The line up on the album is Gilbert Gandil (lead vocals and guitars), Jacques Roman (keyboards and synthesizers), Roland Richard (flute and strings), Philippe Roman (vocals and bass) and Victor Bosh (drums and percussion). It had also the participation of Carmel Williams (vocals), as a guest artist. Philippe Roman left the band shortly after the release of 'Pollen', for health reasons. It was replaced by bassist Michel Masson, who later collaborated with them on their two next studio albums 'The Strands Of The Future' and 'Halloween', released in 1976 and 1977, respectively.

'Pollen' has five tracks. The first track 'Pulsar' is the song that uses the group's name. It's an instrumental track, which introduces us on the album and into the musical universe of the group. It shows us what will be the kind of music that the band wants to do. It's the smallest piece of music on the album. The second track 'Apaisement' is a very calm song with great instrumental work. It's a song that combines sounds over the basic theme, and it results very well. It's sung in French and the lyrics are very poetic, soft and refined. The third track 'Puzzle/Omen' is another calm song in the same vein of the previous track. The lyrics on this song aren't sung, but recited, and is about a medieval fable. The fable is read in English by Carmel Williams, an English female student that is a friend of Jacques. The lyrics were written by Fran'ois Artaud, also a friend of Jacques, and which is a college professor. It's one of the most complex tracks on the album. The fourth track 'Le Cheval De Syllogie' is the most aggressive and experimental song of the album. It's a good and interesting piece of music, very progressive and full of dense musical atmospheres. The vocals, also in French, are made with a spoken synthesizer, which makes to us, some difficulty to understand the story. The fifth track 'Pollen' is the title track song. It's the lengthiest song on the album and the most progressive and sophisticated too. It's the highlight of the album and has some catching vocal melodies, heart wrenching piano melodies and some just enough delicate Gilmour's guitar style, which gives to Pulsar's comparison with Pink Floyd, some merit. This is the epic track on the album and is my favourite piece of music on it.

As a curiosity, in October 1975, when Peter Hammill, the leader of Van Der Graaf Generator, met them at a Van Der Graaf Generator live concert, and when he listened Pollen, he appreciated very much the album and the group. So, then he offered himself to write some letters for the group's next studio album. Unfortunately, that day never came. It seems that their record labels never reached an agreement one with each other.

Conclusion: With 'Pollen', we could see the born of a group with a blazing lyricism and also a deep romanticism. It would become one of the most important bands in the French progressive rock music scene, with some other compatriot bands, such as, Ange, Atoll and Magma. 'Pollen' is a good debut album, but is far from being as good as their following two studio albums.

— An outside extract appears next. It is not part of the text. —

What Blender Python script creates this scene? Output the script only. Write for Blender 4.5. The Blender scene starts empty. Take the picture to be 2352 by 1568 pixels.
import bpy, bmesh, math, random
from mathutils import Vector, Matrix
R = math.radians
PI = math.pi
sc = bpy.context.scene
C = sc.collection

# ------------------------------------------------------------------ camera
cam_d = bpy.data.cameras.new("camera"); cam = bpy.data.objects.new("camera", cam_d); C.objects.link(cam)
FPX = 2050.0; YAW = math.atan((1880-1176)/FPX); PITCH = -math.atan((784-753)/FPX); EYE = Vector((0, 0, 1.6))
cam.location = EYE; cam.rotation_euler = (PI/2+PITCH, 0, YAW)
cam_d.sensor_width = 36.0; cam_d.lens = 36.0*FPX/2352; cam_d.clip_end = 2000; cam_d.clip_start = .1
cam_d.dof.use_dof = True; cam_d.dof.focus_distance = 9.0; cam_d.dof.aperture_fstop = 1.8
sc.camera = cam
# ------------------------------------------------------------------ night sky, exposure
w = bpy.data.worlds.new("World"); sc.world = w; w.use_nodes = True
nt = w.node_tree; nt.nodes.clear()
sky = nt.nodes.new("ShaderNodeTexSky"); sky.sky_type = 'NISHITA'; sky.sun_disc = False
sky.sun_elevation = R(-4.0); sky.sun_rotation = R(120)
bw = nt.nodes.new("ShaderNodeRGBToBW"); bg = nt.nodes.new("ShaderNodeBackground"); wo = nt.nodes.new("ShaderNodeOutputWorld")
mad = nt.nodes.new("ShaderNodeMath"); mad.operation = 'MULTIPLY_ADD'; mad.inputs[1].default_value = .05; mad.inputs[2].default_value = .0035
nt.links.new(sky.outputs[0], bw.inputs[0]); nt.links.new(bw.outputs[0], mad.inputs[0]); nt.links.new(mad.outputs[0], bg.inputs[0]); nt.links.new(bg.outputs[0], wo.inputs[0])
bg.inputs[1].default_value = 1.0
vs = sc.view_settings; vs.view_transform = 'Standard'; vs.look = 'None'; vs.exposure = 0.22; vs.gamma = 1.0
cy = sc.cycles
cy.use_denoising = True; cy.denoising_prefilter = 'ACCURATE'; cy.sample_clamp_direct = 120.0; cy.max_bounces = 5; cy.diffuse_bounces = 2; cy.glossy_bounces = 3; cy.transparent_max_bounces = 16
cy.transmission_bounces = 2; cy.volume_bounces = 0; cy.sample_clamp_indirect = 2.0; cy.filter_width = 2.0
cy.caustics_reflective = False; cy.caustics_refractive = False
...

With 'Pollen' has born the seeds of what would be their second studio album 'The Strands Of The Future', more mature, and that vaulted Pulsar into the big leagues of the progressive French rock, and especially their third studio album 'Halloween', a concept album with an anguished romance and fantastic imagery, undoubtedly, their great masterpiece. Both albums are classics among the best releases from France in the 70's.